* Begin INPUT MATERIAL *

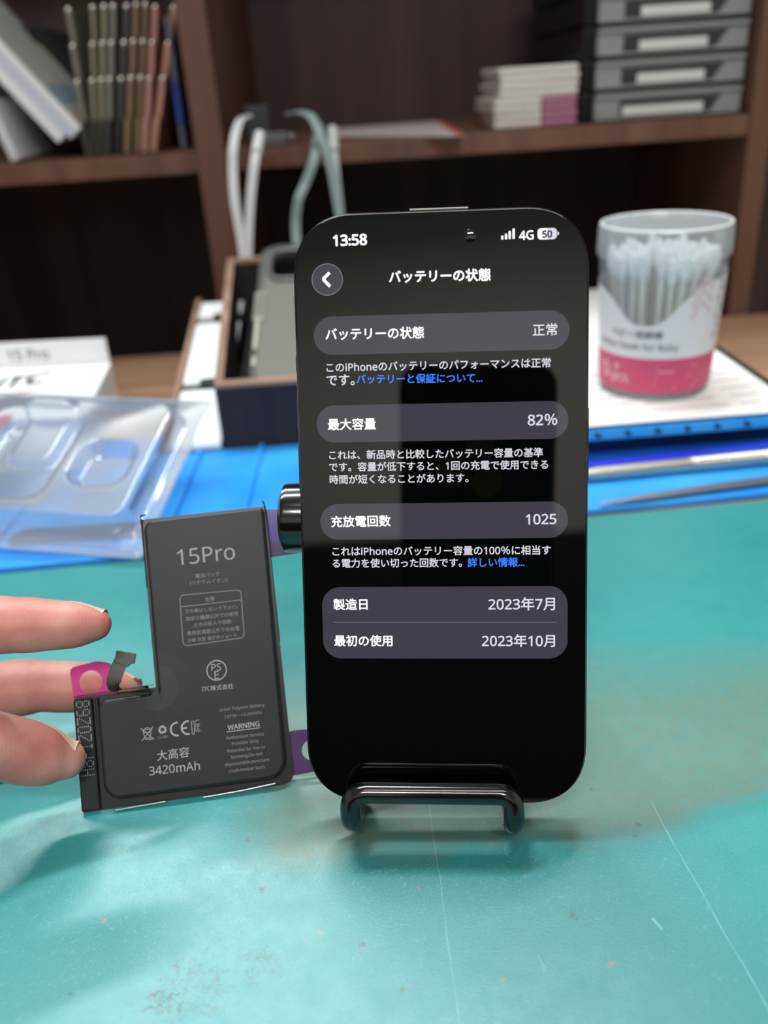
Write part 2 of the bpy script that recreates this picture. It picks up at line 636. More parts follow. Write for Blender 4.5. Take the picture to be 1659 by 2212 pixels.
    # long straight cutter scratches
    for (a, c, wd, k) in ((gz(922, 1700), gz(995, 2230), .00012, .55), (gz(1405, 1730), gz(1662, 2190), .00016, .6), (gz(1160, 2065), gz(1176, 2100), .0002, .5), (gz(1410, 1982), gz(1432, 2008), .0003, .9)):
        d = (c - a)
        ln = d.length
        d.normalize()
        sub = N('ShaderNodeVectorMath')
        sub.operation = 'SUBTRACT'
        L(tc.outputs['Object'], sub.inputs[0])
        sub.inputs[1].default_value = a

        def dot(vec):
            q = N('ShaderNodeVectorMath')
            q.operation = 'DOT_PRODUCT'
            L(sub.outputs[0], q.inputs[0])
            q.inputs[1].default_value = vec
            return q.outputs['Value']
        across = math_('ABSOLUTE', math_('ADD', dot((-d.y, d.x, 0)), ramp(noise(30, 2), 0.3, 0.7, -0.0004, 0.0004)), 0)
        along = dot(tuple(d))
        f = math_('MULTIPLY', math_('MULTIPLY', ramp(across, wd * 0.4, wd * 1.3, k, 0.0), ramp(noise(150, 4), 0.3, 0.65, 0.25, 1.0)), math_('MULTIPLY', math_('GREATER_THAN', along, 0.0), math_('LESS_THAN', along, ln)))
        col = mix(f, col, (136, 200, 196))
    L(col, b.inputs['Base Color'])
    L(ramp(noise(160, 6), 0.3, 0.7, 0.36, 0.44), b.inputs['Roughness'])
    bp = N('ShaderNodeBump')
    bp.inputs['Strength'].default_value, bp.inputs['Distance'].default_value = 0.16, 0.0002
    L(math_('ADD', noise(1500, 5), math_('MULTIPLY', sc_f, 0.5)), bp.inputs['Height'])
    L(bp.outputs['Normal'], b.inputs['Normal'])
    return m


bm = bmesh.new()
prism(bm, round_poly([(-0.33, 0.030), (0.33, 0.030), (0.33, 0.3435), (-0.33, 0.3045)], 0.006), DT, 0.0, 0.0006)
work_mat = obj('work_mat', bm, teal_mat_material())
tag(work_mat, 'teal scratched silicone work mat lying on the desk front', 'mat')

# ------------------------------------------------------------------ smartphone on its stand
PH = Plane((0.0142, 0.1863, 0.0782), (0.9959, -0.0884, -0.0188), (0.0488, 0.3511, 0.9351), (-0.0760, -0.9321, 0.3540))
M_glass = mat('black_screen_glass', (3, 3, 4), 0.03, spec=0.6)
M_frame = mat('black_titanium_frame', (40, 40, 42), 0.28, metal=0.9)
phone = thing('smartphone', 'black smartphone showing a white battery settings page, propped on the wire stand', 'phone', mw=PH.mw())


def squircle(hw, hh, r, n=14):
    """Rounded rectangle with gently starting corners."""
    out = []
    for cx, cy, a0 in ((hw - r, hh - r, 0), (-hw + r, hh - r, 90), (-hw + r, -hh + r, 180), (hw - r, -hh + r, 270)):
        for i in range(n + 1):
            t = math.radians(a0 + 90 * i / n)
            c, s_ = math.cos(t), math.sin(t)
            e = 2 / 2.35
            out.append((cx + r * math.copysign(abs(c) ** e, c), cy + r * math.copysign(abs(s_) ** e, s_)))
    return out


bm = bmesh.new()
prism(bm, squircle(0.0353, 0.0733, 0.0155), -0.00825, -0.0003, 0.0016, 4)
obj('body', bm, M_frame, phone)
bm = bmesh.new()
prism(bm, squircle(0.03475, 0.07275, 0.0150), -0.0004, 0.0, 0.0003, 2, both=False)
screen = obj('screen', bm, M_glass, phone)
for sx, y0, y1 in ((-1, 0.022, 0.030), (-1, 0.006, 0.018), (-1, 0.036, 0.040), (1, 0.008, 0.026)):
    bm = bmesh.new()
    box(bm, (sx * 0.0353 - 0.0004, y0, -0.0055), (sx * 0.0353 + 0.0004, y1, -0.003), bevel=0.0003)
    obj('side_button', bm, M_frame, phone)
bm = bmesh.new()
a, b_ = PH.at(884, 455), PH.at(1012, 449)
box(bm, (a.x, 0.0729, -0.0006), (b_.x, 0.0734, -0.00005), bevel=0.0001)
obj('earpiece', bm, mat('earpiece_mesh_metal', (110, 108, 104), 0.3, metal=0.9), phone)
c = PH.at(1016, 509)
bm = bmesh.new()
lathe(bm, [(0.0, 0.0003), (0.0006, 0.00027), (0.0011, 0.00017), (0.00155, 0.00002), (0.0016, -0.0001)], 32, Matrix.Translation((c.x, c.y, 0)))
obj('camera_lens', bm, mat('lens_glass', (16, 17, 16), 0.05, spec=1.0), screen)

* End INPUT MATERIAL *
* Begin INPUT MATERIAL *

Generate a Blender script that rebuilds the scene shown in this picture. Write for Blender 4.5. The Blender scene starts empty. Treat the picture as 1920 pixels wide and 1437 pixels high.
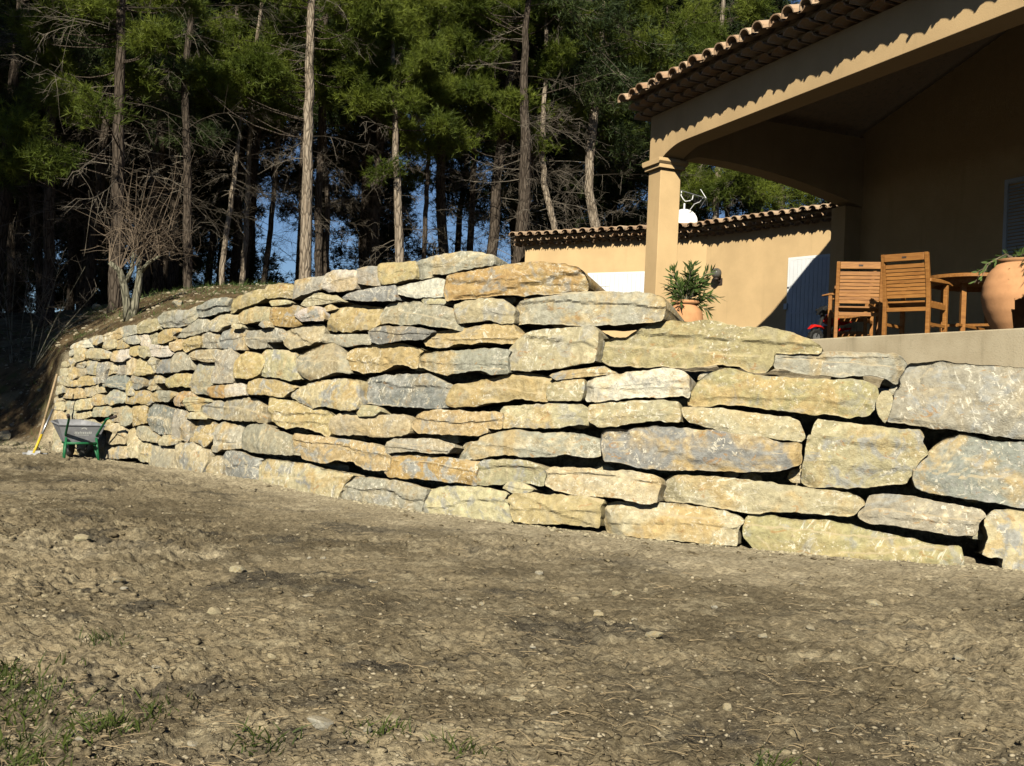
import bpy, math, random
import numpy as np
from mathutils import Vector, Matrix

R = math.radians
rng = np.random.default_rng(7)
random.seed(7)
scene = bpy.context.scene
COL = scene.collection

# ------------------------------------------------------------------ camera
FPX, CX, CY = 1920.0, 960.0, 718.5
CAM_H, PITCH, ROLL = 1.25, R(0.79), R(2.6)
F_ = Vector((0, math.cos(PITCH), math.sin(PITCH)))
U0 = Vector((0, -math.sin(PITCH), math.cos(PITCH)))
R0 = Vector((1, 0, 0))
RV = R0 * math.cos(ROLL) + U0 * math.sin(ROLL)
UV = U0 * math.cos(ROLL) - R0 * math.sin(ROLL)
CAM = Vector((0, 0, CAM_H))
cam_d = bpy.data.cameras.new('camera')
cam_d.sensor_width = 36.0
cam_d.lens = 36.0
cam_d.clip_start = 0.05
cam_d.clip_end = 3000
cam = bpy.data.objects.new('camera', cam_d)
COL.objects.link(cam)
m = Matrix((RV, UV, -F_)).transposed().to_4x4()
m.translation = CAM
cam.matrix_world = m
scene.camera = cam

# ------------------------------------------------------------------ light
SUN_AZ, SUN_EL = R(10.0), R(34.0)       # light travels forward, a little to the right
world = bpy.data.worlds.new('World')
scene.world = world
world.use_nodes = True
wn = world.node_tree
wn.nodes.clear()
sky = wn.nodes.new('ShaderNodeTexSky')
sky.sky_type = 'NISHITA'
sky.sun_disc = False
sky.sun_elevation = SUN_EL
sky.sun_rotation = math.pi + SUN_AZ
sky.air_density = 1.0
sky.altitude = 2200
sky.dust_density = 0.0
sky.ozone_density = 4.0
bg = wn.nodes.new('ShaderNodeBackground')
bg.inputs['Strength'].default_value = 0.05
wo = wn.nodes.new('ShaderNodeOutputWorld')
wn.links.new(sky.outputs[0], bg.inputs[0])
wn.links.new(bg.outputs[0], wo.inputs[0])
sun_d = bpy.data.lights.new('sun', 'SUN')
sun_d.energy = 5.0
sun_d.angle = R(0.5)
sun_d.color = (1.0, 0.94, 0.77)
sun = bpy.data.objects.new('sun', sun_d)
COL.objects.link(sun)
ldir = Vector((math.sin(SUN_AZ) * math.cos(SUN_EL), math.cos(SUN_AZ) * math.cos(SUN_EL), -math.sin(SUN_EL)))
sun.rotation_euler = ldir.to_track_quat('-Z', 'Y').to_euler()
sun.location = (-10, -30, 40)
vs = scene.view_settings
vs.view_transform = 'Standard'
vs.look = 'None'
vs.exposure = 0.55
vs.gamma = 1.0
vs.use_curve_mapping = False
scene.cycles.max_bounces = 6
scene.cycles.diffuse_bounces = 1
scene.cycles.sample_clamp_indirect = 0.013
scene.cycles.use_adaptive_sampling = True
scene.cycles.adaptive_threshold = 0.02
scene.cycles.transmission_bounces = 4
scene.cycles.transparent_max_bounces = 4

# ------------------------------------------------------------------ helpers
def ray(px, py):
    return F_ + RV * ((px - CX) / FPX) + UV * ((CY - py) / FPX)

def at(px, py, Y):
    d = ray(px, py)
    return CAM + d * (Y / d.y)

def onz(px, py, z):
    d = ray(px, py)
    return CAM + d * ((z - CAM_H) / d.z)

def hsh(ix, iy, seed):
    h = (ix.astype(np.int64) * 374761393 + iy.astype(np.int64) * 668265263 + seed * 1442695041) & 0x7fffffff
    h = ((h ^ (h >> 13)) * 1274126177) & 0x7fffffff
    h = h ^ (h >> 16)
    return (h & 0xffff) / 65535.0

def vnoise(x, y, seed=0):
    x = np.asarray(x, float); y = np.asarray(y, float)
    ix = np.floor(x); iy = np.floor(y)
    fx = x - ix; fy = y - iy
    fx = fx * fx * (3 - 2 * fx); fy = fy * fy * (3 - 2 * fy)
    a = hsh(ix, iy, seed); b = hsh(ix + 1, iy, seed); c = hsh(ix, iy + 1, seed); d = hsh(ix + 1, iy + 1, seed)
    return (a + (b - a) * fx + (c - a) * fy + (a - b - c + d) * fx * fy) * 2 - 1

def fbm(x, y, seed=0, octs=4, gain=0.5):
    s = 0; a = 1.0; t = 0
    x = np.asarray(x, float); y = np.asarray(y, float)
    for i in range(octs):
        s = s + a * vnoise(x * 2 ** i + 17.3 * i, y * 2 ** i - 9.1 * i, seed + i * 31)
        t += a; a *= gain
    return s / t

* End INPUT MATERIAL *

- _SHORT TASK_:
Retype exactly the lines above, from the one with "Write part 2" through the one with "tag(work_mat, 'teal scratched", inclusive.

- _WRITTEN SOLUTION_:
Write part 2 of the bpy script that recreates this picture. It picks up at line 636. More parts follow. Write for Blender 4.5. Take the picture to be 1659 by 2212 pixels.
    # long straight cutter scratches
    for (a, c, wd, k) in ((gz(922, 1700), gz(995, 2230), .00012, .55), (gz(1405, 1730), gz(1662, 2190), .00016, .6), (gz(1160, 2065), gz(1176, 2100), .0002, .5), (gz(1410, 1982), gz(1432, 2008), .0003, .9)):
        d = (c - a)
        ln = d.length
        d.normalize()
        sub = N('ShaderNodeVectorMath')
        sub.operation = 'SUBTRACT'
        L(tc.outputs['Object'], sub.inputs[0])
        sub.inputs[1].default_value = a

        def dot(vec):
            q = N('ShaderNodeVectorMath')
            q.operation = 'DOT_PRODUCT'
            L(sub.outputs[0], q.inputs[0])
            q.inputs[1].default_value = vec
            return q.outputs['Value']
        across = math_('ABSOLUTE', math_('ADD', dot((-d.y, d.x, 0)), ramp(noise(30, 2), 0.3, 0.7, -0.0004, 0.0004)), 0)
        along = dot(tuple(d))
        f = math_('MULTIPLY', math_('MULTIPLY', ramp(across, wd * 0.4, wd * 1.3, k, 0.0), ramp(noise(150, 4), 0.3, 0.65, 0.25, 1.0)), math_('MULTIPLY', math_('GREATER_THAN', along, 0.0), math_('LESS_THAN', along, ln)))
        col = mix(f, col, (136, 200, 196))
    L(col, b.inputs['Base Color'])
    L(ramp(noise(160, 6), 0.3, 0.7, 0.36, 0.44), b.inputs['Roughness'])
    bp = N('ShaderNodeBump')
    bp.inputs['Strength'].default_value, bp.inputs['Distance'].default_value = 0.16, 0.0002
    L(math_('ADD', noise(1500, 5), math_('MULTIPLY', sc_f, 0.5)), bp.inputs['Height'])
    L(bp.outputs['Normal'], b.inputs['Normal'])
    return m


bm = bmesh.new()
prism(bm, round_poly([(-0.33, 0.030), (0.33, 0.030), (0.33, 0.3435), (-0.33, 0.3045)], 0.006), DT, 0.0, 0.0006)
work_mat = obj('work_mat', bm, teal_mat_material())
tag(work_mat, 'teal scratched silicone work mat lying on the desk front', 'mat')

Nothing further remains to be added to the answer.